-- Start DATA EXTRACT --

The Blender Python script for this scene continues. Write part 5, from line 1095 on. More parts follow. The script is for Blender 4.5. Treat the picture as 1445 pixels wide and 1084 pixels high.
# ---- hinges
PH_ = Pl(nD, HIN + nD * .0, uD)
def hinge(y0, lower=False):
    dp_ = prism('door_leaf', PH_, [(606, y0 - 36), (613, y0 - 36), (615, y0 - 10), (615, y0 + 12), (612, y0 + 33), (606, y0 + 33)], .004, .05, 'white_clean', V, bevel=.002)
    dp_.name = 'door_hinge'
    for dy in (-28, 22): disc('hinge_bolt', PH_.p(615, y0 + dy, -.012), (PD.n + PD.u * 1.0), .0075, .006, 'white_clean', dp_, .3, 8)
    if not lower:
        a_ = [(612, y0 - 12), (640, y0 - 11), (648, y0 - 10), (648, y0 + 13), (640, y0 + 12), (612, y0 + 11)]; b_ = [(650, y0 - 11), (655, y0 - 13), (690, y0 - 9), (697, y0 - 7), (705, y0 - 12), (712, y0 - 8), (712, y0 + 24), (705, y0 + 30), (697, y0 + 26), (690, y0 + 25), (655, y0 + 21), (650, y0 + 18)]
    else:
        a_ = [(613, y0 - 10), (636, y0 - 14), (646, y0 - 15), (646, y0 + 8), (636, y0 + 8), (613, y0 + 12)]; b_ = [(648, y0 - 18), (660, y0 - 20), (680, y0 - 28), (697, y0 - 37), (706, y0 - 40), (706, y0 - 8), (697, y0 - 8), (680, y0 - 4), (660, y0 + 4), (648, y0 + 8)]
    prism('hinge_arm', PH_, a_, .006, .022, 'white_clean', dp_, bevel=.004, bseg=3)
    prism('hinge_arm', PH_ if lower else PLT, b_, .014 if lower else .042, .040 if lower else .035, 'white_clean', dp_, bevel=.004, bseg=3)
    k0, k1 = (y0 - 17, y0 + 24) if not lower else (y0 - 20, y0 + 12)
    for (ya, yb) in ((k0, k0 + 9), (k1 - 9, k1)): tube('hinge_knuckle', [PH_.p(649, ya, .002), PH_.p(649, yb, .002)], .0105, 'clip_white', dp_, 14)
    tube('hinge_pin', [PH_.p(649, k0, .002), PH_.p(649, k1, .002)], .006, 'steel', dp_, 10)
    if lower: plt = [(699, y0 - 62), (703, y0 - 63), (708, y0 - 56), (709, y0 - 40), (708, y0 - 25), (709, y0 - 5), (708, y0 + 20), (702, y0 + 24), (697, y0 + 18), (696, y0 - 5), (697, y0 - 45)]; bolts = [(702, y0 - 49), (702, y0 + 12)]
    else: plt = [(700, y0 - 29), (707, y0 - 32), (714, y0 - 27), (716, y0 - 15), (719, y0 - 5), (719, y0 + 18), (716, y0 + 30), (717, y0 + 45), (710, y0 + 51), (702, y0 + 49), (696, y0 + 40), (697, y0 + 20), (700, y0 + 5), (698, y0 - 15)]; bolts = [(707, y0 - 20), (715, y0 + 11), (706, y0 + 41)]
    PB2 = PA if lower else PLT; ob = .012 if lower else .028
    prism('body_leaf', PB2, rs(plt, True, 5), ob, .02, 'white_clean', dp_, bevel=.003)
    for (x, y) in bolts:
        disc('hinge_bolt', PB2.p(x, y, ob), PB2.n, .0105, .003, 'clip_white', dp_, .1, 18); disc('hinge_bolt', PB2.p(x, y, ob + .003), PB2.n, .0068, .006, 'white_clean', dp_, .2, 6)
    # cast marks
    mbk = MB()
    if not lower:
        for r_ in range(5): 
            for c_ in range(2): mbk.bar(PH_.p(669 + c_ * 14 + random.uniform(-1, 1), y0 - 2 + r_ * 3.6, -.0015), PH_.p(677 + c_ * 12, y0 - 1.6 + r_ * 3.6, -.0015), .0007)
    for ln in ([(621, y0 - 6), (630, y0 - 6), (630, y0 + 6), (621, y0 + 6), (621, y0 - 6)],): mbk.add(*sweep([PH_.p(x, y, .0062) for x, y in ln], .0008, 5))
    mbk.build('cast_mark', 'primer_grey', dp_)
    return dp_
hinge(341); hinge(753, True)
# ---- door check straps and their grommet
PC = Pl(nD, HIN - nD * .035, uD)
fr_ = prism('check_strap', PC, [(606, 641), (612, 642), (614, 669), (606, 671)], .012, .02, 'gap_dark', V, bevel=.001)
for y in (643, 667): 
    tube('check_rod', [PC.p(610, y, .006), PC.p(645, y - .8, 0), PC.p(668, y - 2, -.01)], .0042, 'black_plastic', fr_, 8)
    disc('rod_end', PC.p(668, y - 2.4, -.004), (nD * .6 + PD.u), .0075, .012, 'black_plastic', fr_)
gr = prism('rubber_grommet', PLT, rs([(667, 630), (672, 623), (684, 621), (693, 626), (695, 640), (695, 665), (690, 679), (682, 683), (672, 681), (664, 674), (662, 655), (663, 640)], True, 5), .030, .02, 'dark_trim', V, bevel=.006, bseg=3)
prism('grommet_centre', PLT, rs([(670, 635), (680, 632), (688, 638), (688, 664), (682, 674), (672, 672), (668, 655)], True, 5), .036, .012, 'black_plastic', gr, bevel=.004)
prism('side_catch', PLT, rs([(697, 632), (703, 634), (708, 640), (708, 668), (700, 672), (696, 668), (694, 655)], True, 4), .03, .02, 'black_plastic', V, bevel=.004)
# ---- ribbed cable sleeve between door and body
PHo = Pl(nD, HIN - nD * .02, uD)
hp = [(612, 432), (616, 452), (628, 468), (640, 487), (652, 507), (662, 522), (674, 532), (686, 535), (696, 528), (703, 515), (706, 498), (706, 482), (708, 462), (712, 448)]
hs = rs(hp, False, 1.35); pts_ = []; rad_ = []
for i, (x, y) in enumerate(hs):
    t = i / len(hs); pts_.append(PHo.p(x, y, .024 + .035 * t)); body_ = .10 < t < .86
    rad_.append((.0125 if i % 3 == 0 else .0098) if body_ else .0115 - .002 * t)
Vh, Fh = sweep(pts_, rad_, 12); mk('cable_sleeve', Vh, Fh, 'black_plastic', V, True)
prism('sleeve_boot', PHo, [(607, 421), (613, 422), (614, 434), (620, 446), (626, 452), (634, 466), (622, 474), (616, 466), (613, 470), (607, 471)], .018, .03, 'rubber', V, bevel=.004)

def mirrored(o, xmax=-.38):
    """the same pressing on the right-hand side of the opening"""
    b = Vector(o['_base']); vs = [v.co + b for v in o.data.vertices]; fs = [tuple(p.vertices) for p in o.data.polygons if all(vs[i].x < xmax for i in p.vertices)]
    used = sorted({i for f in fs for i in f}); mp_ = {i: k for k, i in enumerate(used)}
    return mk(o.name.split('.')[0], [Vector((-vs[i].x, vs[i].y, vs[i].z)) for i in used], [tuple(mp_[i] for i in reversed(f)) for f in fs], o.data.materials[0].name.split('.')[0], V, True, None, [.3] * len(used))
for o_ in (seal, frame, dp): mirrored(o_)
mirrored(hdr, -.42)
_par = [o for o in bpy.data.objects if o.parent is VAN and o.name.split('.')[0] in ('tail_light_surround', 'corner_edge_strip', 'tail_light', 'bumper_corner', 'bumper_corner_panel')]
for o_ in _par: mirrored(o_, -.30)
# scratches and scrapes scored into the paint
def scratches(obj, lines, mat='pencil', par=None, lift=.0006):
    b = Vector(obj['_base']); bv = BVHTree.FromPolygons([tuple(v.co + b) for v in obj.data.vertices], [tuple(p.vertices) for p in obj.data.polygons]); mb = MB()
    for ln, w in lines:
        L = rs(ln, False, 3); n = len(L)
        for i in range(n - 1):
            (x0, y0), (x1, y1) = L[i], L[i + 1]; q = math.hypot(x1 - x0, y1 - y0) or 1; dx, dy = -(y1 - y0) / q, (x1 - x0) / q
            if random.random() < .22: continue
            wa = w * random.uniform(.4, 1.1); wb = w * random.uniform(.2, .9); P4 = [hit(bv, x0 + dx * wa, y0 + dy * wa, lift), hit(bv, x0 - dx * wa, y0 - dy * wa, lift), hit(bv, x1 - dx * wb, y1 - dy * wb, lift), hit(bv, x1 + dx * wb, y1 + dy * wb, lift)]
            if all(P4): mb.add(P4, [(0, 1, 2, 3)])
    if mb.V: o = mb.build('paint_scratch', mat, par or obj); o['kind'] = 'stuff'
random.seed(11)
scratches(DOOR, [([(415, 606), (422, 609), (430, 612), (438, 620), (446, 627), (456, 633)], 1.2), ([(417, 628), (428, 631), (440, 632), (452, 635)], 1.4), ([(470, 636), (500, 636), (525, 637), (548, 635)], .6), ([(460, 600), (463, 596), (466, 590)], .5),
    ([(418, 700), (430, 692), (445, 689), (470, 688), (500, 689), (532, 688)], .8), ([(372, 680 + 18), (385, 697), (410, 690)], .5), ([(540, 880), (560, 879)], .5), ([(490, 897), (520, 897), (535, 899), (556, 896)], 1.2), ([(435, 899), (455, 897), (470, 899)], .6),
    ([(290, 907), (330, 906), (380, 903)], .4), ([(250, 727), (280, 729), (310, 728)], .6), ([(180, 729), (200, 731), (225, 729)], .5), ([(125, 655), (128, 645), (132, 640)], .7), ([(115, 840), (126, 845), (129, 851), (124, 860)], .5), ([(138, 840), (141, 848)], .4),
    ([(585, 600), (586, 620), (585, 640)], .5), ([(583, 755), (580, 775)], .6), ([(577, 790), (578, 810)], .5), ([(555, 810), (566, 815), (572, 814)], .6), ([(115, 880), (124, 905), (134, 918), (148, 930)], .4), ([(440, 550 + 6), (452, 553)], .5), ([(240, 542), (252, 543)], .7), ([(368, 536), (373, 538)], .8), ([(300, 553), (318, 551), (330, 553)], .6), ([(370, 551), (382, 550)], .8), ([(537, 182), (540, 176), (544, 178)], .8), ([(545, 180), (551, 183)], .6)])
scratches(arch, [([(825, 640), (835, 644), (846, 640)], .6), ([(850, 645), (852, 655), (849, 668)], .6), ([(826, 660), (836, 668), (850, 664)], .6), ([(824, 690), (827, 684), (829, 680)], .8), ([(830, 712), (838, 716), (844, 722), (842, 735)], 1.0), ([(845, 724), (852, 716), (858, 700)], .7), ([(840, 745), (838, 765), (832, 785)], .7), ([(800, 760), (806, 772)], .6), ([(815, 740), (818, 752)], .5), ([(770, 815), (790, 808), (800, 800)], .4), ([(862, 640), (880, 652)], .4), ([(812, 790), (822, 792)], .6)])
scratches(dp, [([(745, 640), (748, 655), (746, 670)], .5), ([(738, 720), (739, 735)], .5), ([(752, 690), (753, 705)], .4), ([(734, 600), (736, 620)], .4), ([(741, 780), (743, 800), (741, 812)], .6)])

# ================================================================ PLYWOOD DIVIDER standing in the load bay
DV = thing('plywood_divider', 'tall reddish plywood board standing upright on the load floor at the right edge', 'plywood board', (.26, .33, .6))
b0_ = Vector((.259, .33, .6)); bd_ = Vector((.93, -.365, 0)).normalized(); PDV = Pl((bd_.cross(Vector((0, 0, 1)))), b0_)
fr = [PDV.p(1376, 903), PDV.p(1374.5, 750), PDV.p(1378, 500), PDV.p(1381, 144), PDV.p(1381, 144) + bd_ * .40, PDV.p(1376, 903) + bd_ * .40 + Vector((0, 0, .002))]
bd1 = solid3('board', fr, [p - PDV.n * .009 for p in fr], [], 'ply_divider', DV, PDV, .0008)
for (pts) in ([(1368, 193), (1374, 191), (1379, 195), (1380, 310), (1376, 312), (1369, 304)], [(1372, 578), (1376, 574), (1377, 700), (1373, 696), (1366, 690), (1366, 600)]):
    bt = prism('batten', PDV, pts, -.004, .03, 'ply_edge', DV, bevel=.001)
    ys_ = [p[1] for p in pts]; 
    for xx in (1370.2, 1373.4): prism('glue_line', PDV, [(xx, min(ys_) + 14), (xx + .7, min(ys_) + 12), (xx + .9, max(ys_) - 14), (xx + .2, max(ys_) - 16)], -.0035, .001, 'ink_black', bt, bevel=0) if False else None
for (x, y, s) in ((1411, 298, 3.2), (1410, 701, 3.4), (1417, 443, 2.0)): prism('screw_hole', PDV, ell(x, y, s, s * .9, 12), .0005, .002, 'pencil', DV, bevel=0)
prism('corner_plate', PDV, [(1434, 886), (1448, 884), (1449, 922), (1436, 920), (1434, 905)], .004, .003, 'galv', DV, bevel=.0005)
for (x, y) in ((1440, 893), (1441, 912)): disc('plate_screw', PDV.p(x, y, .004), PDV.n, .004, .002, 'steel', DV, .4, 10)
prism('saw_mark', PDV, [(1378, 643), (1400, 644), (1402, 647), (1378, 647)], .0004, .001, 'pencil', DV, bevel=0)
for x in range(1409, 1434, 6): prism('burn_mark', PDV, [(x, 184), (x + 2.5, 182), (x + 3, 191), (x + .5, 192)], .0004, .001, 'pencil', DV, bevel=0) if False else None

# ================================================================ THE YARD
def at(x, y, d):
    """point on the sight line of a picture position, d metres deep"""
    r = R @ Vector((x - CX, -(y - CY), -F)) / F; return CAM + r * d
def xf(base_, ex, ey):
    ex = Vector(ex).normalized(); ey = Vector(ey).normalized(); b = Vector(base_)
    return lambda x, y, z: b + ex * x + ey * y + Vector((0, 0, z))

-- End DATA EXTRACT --

→ WHAT THE TASK REQUIRES
Read the data above and count the lines that include "picture". Answer only with the count.

→ RESPONSE BELOW
2